Through a mutual love for Elvis Presley, Michael Jackson and East Coast American hip-hop, Jeremy lapped up influences from across the musical spectrum. Though he never conceived that music could muster a career for him, each respective genre mustered crucial emotions for the aspiring producer, the culmination of which led Jeremy on a quest for musical absolution that only a technical approach could truly satisfy. Matched with an obsession with technology and the peaking action of such European assets as Joachim Garraud and The Prodigy that surrounded him, his choice to opt for composition over computer-based strategy opened a new world for the impending Swedish heavyweight. When that love for music and technology combined, Jeremy truly found his element, testing and trialing its resonance right through to his now global standing as progressive house music's golden boy.

Curiosity would see Jeremy sneak into the early shows of Steve Angello and Eric Prydz, the latter of whom would prove instrumental in Jeremy's breakthrough later down the line. He had already found maximal strength in minimal production techniques along the way, opting for subtle drops and steadfast composition over senseless dynamics. By the time he was inaugurated to Pryda Friends, that approach had been perfected – a matter of scrutinous years trialing and testing his own sound to imitate the quality of his peers, but the composure of his own musical ambitions. The journey from inaugural label duties “Evade” through to an off-the-cuff remix of Golden Girl's Floorplay classic “Kinetic” suggested that somewhere along the line, curiosity and consistency had met to make the young Swede indispensible to his craft and its forward motions.

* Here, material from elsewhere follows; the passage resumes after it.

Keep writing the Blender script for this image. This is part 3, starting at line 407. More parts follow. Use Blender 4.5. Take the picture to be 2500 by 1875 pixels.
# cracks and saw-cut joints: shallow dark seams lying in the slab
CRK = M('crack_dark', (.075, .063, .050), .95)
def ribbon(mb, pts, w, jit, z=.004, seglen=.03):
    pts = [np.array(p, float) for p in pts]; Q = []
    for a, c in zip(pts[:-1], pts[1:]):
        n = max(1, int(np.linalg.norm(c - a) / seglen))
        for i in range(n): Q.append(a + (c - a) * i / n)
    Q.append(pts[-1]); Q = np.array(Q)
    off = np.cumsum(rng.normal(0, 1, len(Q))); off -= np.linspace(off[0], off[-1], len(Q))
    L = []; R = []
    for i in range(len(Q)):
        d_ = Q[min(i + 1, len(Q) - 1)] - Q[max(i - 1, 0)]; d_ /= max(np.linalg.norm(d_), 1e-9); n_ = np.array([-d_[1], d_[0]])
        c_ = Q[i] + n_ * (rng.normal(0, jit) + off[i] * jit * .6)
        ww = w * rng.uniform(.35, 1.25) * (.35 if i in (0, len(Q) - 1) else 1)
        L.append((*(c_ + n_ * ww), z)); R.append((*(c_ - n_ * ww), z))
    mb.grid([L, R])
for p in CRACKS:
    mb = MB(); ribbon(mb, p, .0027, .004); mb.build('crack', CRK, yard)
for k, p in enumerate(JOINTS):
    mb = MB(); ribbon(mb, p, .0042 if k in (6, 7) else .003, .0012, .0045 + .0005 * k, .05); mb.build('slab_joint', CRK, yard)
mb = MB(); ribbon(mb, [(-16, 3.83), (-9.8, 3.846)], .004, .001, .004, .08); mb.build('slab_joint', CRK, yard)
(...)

By the time “Let Me Feel” had found its way onto the digital market, Jeremy could be found well and truly in tune with his own distinct musical agenda. In need of a closing number that bore his own melodic hallmarks, speedy emotional process would translate seamlessly into the perfect closing number for perhaps one of the more radiant examples of a talent driven by scrutiny, passion and persistence. With his techno moniker Dhillon representing the untamed underground edge strategically separated from his own, the likes of Adam Beyer and his Drumcode imprint have quickly inaugurated young Olander into a successful dual reign of two essential modern facets of global club land.

Where his DJ persona is concerned, Jeremy has always referenced the greats as an essential understudy. From the peaking homeland sets of Steve Angello to those journey-like constructions of John Digweed, his live persona has always risen above the champagne lifestyle and gimmick-ridden culture of live dance music. Be it such high-profile festivals as Creamfields or South West Four, or the trail of his debut North American tour alongside Pryda Friends peer Fehrplay, an emotional connection between the underground and his own progressive stylings have kept Jeremy buoyant amidst the flood of talents now facing global dance music.

But with North America bowing to his sound and a firm allegiance with Pryda Friends now forged, the road ahead looks to propel the ambitious artist to heights once thought impossible. Expect bigger shows across the globe, extended EP duties for Drumcode and a welcome preservation of the progressive house charts through a series of solo and collaborative ventures, all driven by a lust to challenge, educate and elevate the world around him through the quality of his own musical callings.